Unlike Miller and his grungy Coast Guard crew, who are distinguished by their professional roles and overall respect for authority, Alex and his James Dean-like façade exist as a singular questioning entity watching the narrative unfold from the periphery of the frame. The placement of loyalties becomes even more important when Caspary, Eddie, and Eugene reveal themselves as a gang of killers trying to escape capture, taking control of the ship with lethal ease. From this lighting-quick setup, The Lightship turns into a feature-length standoff between the self-restrained Miller and the maniacal Caspary. Every one of their conversations is an incredibly dense power play for control, with Miller vying for a peaceful conclusion to the siege and Caspary hell bent on antagonizing his opponent until he reacts. The cat-and-mouse exchanges between the two men build in intensity, until the brimming tension becomes too much for Miller’s crew to handle. Skolimowski contrasts the subtle sound design of the boat swaying and creaking with stylized muzzle flashes of slow-motion violence ripped from the western universe of Sam Peckinpah. The stylistic juxtaposition further signifies the inert ship as a personal Alcatraz for everyone, a place you come to die slowly but surely.

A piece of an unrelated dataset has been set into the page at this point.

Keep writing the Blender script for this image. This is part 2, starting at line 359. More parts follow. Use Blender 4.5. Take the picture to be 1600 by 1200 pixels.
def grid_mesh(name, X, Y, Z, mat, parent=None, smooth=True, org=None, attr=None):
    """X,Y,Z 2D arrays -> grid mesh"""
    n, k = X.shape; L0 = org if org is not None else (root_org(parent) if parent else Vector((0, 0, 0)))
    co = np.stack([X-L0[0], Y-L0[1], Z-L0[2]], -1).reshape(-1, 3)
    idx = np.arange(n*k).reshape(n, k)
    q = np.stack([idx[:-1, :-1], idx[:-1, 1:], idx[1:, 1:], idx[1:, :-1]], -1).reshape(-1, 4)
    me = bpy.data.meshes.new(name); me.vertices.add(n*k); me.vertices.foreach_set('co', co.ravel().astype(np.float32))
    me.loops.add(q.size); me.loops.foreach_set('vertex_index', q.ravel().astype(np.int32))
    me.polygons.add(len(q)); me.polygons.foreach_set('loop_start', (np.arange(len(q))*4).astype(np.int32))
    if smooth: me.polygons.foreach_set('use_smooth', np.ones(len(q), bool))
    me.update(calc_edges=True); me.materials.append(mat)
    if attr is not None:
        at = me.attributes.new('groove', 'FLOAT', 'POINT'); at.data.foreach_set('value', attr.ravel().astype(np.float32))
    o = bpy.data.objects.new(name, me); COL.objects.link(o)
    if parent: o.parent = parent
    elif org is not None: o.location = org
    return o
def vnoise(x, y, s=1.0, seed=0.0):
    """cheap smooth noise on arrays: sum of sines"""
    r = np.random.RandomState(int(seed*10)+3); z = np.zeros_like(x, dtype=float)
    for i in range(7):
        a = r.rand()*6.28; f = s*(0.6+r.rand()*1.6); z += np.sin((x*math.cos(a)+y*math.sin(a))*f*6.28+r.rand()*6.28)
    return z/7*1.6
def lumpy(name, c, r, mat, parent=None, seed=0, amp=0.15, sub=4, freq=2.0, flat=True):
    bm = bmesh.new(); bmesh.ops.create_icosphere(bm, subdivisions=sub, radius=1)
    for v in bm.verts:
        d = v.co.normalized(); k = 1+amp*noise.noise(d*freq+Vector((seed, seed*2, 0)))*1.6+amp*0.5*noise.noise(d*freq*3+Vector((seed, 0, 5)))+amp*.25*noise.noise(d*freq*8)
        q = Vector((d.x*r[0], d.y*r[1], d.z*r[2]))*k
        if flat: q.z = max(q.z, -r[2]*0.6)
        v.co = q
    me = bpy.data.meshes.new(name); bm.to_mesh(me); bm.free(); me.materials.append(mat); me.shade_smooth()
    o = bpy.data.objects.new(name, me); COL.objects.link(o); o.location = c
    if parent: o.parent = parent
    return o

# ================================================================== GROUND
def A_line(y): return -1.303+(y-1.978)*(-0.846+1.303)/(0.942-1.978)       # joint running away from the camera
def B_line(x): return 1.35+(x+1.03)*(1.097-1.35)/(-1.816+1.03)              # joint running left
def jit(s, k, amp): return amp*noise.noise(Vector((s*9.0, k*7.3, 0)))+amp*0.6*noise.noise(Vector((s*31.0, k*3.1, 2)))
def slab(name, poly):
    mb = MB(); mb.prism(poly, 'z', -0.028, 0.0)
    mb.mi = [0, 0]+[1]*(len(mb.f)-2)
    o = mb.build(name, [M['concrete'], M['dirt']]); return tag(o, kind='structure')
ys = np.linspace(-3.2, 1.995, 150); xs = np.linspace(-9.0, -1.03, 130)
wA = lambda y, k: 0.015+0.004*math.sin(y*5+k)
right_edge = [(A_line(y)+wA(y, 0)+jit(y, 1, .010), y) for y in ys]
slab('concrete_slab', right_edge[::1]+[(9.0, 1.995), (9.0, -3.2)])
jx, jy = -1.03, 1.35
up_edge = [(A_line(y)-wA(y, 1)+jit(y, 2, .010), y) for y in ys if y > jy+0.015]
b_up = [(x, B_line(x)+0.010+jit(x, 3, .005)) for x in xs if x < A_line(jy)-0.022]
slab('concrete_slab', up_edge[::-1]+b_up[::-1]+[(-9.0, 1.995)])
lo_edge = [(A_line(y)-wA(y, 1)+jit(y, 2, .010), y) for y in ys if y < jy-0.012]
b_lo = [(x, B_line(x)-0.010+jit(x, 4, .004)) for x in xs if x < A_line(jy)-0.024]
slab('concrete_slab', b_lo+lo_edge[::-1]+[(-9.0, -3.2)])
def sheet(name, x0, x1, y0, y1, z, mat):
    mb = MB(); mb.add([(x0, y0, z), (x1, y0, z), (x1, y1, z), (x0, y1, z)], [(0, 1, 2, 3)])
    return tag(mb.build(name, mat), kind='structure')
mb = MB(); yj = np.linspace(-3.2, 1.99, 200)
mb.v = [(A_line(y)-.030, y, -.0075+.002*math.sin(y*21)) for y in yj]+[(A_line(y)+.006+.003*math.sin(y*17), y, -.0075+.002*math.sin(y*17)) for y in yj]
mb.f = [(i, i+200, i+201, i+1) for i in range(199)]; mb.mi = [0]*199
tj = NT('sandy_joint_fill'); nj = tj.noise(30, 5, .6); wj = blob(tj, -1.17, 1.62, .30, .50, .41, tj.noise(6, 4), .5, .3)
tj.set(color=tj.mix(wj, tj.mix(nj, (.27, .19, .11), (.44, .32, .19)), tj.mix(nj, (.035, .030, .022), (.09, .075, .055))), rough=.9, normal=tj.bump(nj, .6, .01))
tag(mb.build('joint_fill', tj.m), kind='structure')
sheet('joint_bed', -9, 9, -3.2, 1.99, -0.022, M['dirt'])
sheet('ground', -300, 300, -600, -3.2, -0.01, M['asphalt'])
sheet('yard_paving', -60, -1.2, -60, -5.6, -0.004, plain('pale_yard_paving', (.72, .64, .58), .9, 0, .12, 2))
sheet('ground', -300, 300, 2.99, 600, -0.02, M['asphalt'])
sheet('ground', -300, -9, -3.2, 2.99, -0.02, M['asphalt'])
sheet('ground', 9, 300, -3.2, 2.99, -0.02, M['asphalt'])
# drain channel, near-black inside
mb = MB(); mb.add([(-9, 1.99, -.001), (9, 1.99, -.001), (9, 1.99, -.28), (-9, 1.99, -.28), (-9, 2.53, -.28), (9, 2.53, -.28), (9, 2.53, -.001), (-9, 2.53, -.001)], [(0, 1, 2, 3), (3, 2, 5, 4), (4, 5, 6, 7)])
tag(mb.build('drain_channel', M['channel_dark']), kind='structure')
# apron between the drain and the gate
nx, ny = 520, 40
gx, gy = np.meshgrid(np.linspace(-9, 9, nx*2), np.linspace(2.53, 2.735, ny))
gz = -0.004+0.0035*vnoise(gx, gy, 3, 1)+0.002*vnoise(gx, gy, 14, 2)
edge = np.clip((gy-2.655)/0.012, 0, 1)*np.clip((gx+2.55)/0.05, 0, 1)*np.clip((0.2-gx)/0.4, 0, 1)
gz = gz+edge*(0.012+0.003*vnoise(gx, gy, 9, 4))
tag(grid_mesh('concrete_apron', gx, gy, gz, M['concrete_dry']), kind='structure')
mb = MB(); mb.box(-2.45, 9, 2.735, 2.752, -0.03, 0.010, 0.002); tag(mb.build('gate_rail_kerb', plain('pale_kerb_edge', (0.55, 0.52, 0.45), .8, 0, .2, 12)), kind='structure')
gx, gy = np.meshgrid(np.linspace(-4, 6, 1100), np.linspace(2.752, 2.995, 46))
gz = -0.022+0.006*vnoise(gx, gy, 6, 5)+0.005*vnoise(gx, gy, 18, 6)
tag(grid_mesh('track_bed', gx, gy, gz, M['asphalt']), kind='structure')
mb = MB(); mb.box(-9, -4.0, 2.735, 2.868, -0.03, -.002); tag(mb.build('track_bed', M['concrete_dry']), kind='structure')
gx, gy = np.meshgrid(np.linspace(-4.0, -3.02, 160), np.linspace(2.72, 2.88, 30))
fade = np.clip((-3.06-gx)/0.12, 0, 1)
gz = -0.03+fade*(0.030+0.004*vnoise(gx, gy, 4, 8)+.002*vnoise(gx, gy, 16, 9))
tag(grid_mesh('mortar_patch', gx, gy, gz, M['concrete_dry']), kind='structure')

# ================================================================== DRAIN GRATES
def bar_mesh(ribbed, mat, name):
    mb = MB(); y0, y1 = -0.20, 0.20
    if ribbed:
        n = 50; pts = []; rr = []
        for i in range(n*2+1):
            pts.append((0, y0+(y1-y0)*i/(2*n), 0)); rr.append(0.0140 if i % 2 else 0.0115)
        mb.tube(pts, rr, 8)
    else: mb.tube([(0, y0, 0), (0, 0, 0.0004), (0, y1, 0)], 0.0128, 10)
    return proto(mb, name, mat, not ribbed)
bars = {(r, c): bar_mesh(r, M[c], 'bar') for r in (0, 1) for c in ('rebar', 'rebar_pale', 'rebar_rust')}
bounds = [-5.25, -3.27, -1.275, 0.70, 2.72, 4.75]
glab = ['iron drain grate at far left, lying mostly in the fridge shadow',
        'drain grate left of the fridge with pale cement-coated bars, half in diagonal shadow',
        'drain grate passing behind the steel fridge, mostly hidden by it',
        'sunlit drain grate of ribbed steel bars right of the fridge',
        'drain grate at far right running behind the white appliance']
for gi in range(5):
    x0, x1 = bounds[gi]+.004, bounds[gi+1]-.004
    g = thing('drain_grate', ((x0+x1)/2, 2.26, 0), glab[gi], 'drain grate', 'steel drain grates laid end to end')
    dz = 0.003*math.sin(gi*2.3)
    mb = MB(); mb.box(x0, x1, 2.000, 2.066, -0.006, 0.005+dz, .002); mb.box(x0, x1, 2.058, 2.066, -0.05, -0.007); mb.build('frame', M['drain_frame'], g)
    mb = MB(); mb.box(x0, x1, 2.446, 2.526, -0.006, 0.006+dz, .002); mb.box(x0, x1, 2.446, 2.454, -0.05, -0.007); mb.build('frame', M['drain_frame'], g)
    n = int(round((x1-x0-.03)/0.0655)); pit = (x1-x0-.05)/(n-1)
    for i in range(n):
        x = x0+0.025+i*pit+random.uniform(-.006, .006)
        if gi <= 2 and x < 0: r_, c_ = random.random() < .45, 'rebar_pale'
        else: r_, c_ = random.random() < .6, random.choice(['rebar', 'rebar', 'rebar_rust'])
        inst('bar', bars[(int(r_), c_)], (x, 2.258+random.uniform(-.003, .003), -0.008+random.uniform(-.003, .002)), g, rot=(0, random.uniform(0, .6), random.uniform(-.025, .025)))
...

Even if The Lightship eventually runs out of steam during its rushed and incomplete climax, Skolimowski explores a few thematic threads that transcend genre in brilliant ways. These layered undercurrents of character occur mostly in the scenes between Caspary and Miller, who form a complex hero/villain relationship rarely seen in Hollywood films. Caspary recognizes the discontent between Miller and Alex, devilishly smiling and saying, “I find families fascinating.” His intentions are as muddied as the dank water surrounding the ship, but his assessment is spot on. Caspary slowly dismantles Miller’s identity one piercing word at a time, calling into question his role as a leader and a father. “The death of the father does free the son,” Caspary muses, his eyes bulging from the amusement from playing this disturbing parlor game. Late in the film, Alex even comments on the disintegrating atmosphere onboard: “Nobody was in charge of anything anymore.”

The examination of confrontation in The Lightship foreshadows similar motifs in Essential Killing, with Skolimowski questioning the necessity of violence in pressurized situations. Physical tension and temporal isolation become Skolimowski’s focus, replacing the political or social metaphors of his other films with iconic symbols of heroism, doubt, and evil. Most interestingly, Skolimowski masterfully explores the contradictions of his setting, paralleling the dank cavernous interior spaces of the creaky ship with endless foggy exteriors. The roving set pieces of dialogue, violence, and confusion take on a near-spiritual importance, snaking through the hallways, into the engine rooms, before spilling out onto the deck. As the conflict begins to expand beyond verbal threats, Skolimowski breaks down the communication between characters on each side, destroying hierarchical concerns, supplanting racial standing, and undermining the arrogance of youth. But like Sam Mendes’s Road to Perdition, with its more streamlined finale, The Lightship ends with Alex’s mournful words of regret regarding his father’s heroic actions, emphasizing the fragility of family dynamics and the crippling power of judgment.

Ultimately, The Lightship constructs a densely symbolic crime film structure seeping with enough tonal subversion to match any David Lynch joint. The film is a hypnotic oddity in a Skolimowski canon filled with daring experiments, slyly submerging Hollywood genre conventions by engaging a disturbing sense of place. Throughout The Lightship, trauma resurfaces again and again like the waves crashing against the boat’s hull, a never-ending requiem for a dream, for a past, for a family free of contradictions.